2010年12月5日(日)「しんぶん赤旗」

きょうの潮流


 東北新幹線が、全線開通しました。東京と新青森が3時間20分と聞けば、「上野発の夜行列車降りたときから…」の歌から思い描く“遠い北の国・青森”の像は薄れます▼1891年に東北本線の全線が通った時、上野・青森間は26時間かかりました。1906年、東北本線は国有鉄道になります。当時もまだ、全線は20時間を超える長旅でした▼同年冬、東京朝日新聞の記者だった杉村楚人冠(そじんかん)が東北地方を取材しています。前年の大冷害で苦しむ農村へ。彼は、深い雪と氷に閉ざされた飢えの村の行く先々で、あまりのむごさに涙を禁じえません▼なかでもあわれと憤りを誘ったのが、軍人の家族の飢えです。宮城県花山村(当時)の一家。日露戦争が終わっても、あるじはまだ帰らない。

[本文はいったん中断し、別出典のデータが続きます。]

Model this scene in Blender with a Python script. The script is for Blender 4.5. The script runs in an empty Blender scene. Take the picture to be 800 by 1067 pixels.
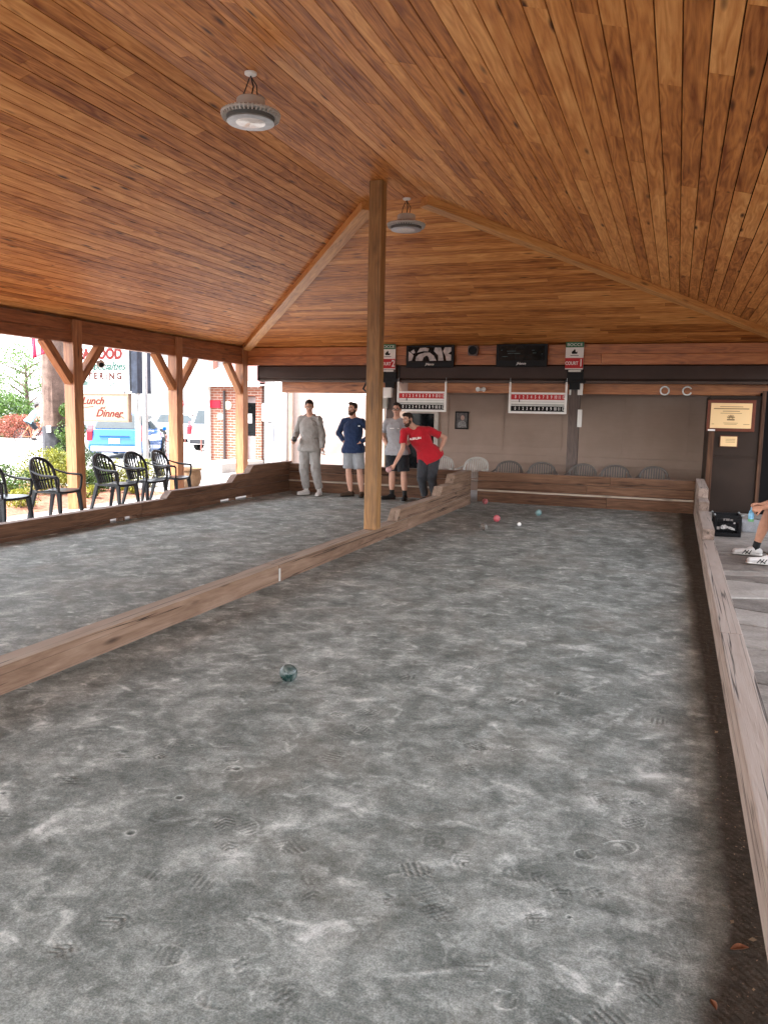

軒が傾き壁は破れたあばら屋に、大根と菜を刻み込んだ黄色い輸入米を1日1回か2回の食事。3人の子が、やせ細り青ざめて、父の帰りを待つ▼岩手県厳美村(同)の少年は、一家を支え、学校を休んで炭を焼く。兄2人が日露戦争にゆき、長兄は戦死、次兄は出征先に。郡長が「学校と炭焼きとどっちが面白いか」と聞けば、彼はうつむき思案し、涙を流してかすかに答える。「炭焼きが面白いです…」▼NHKが今日、ドラマ「坂の上の雲」を再開します。日露戦争と軍人を描き、原作の司馬遼太郎さんが、好戦劇とみられるのを案じ映像化を禁じた「坂の上の雲」。あえてドラマ化に挑んだNHKは、日露戦争の時代の真実にどこまで迫るのでしょう。